I really like how you pose the relationship between the museum and the experience of looking at or being trapped in front of a work of art, always in relation to something that is happening outside before or after, when I go to the forest to see the leaves moving, or the previous preparation in a school classroom. So like the museum, maybe it's not just the exhibition, it's not just inside the museum, it's before and after the visit. And I really like how you bring up the idea of strategy in terms of making connections.

Beatriz González: "Telón de la móvil y cambiante naturaleza" (1978). Photo: Mathias Völzke. Source: documenta 14.

And continuing with the idea of making connections, I'm thinking about your method, your way of working. I like to think that an artist, for example, instead of leaving a series of finished works, what he really builds and shares is his working method.
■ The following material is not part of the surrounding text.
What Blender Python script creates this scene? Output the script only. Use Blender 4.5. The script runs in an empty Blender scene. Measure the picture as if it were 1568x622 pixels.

And I also like to think that because that working method is what can be replicated or learned from them, and what makes them change over time; when I follow or get interested in an artist's working method-and I'm going to connect this with an idea-as you already told us, and suddenly it's like in philosophy class, they would analyze a sentence, for example Plato's, over and over again, they would read it in all directions, and it was almost like they were starting to understand that sentence. I mean, like an image that you can look at, and at the same time you tell us that when you went to the museums, where you looked for the paintings that moved you the most, you would focus on that painting and you would repeat it and you would try to understand it again from many sides. I would almost say that this could be one of your working methods, even a scientific method, and you are already talking to us about philosophy, but I also know about your interest in mathematics, especially when you were studying. I would like to ask you how you relate the scientific method, the research method, to long learning.

I think it's like a light, like a curtain being drawn, I felt that way. Once I found a letter from my mother that said (I was in the first year of high school at the time): Beatriz lost arithmetic and geometry, but thank God she doesn't care and doesn't suffer. My mother was very hedonistic, but when I was in the third year of high school, the curtain came down, I was working on something related to algebra, and I invented an algebra formula, and the nun was amazed that I could have this intuition, and she had never seen a way to approach a little math problem.

So I think that's when I discovered that I was fascinated by mathematics and that before I hadn't paid attention to it because I had a reputation as an artist, it seems to me, I don't know if this art teacher was very good or what it was, because she made us paint, draw a tangerine in charcoal, I was in 5th grade, she put the tangerine, I drew it and she walked by and picked up the drawings. She looked at mine and she took the drawing and she said "an artist" so I was classified as an artist. But it was really the approach to something that I understood that I had to do, and without realizing it I was not making a work of art, but I was making a good drawing.

So I think all that mathematics, all that Danilo stuff, gave me a scientific mentality to approach an object through something called art, because not everybody approaches objects. You can approach objects, and everybody can approach objects, but the way you approach them is different.